**Your objective**
Exactly reproduce each line of the listing that follows.
********
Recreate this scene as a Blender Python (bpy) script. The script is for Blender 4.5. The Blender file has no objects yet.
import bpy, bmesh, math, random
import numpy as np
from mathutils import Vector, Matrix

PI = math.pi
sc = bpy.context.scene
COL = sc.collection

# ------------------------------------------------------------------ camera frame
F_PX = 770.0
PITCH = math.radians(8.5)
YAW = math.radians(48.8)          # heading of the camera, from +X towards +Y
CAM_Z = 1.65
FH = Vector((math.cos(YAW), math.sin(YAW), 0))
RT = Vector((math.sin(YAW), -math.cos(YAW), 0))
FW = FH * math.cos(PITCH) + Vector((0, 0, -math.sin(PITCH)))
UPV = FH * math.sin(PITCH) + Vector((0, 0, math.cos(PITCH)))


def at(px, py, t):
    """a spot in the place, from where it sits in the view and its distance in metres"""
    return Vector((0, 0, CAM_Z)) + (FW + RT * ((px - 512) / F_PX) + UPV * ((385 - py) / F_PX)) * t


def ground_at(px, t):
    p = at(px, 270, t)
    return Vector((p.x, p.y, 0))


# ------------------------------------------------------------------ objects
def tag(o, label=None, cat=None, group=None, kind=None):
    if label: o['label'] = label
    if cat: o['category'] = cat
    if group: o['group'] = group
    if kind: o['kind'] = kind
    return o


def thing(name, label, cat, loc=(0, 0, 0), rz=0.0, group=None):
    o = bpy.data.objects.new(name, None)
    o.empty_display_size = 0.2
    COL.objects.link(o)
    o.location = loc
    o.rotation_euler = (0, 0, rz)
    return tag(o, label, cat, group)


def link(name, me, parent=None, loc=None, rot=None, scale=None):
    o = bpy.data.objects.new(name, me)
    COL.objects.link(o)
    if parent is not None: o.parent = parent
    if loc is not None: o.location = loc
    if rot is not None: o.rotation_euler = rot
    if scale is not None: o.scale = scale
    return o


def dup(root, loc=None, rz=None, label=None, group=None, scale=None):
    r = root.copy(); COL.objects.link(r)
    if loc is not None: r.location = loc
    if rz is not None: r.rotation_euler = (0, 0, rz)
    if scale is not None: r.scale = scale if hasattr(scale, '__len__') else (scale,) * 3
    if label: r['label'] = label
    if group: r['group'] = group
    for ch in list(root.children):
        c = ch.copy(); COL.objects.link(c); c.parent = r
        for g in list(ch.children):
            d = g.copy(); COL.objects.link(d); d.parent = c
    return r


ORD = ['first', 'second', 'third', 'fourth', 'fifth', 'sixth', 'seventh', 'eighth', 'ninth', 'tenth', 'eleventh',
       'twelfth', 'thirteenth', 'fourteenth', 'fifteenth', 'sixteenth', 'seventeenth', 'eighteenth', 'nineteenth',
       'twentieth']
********
**Result of this task**
Recreate this scene as a Blender Python (bpy) script. The script is for Blender 4.5. The Blender file has no objects yet.
import bpy, bmesh, math, random
import numpy as np
from mathutils import Vector, Matrix

PI = math.pi
sc = bpy.context.scene
COL = sc.collection

# ------------------------------------------------------------------ camera frame
F_PX = 770.0
PITCH = math.radians(8.5)
YAW = math.radians(48.8)          # heading of the camera, from +X towards +Y
CAM_Z = 1.65
FH = Vector((math.cos(YAW), math.sin(YAW), 0))
RT = Vector((math.sin(YAW), -math.cos(YAW), 0))
FW = FH * math.cos(PITCH) + Vector((0, 0, -math.sin(PITCH)))
UPV = FH * math.sin(PITCH) + Vector((0, 0, math.cos(PITCH)))


def at(px, py, t):
    """a spot in the place, from where it sits in the view and its distance in metres"""
    return Vector((0, 0, CAM_Z)) + (FW + RT * ((px - 512) / F_PX) + UPV * ((385 - py) / F_PX)) * t


def ground_at(px, t):
    p = at(px, 270, t)
    return Vector((p.x, p.y, 0))


# ------------------------------------------------------------------ objects
def tag(o, label=None, cat=None, group=None, kind=None):
    if label: o['label'] = label
    if cat: o['category'] = cat
    if group: o['group'] = group
    if kind: o['kind'] = kind
    return o


def thing(name, label, cat, loc=(0, 0, 0), rz=0.0, group=None):
    o = bpy.data.objects.new(name, None)
    o.empty_display_size = 0.2
    COL.objects.link(o)
    o.location = loc
    o.rotation_euler = (0, 0, rz)
    return tag(o, label, cat, group)


def link(name, me, parent=None, loc=None, rot=None, scale=None):
    o = bpy.data.objects.new(name, me)
    COL.objects.link(o)
    if parent is not None: o.parent = parent
    if loc is not None: o.location = loc
    if rot is not None: o.rotation_euler = rot
    if scale is not None: o.scale = scale
    return o


def dup(root, loc=None, rz=None, label=None, group=None, scale=None):
    r = root.copy(); COL.objects.link(r)
    if loc is not None: r.location = loc
    if rz is not None: r.rotation_euler = (0, 0, rz)
    if scale is not None: r.scale = scale if hasattr(scale, '__len__') else (scale,) * 3
    if label: r['label'] = label
    if group: r['group'] = group
    for ch in list(root.children):
        c = ch.copy(); COL.objects.link(c); c.parent = r
        for g in list(ch.children):
            d = g.copy(); COL.objects.link(d); d.parent = c
    return r


ORD = ['first', 'second', 'third', 'fourth', 'fifth', 'sixth', 'seventh', 'eighth', 'ninth', 'tenth', 'eleventh',
       'twelfth', 'thirteenth', 'fourteenth', 'fifteenth', 'sixteenth', 'seventeenth', 'eighteenth', 'nineteenth',
       'twentieth']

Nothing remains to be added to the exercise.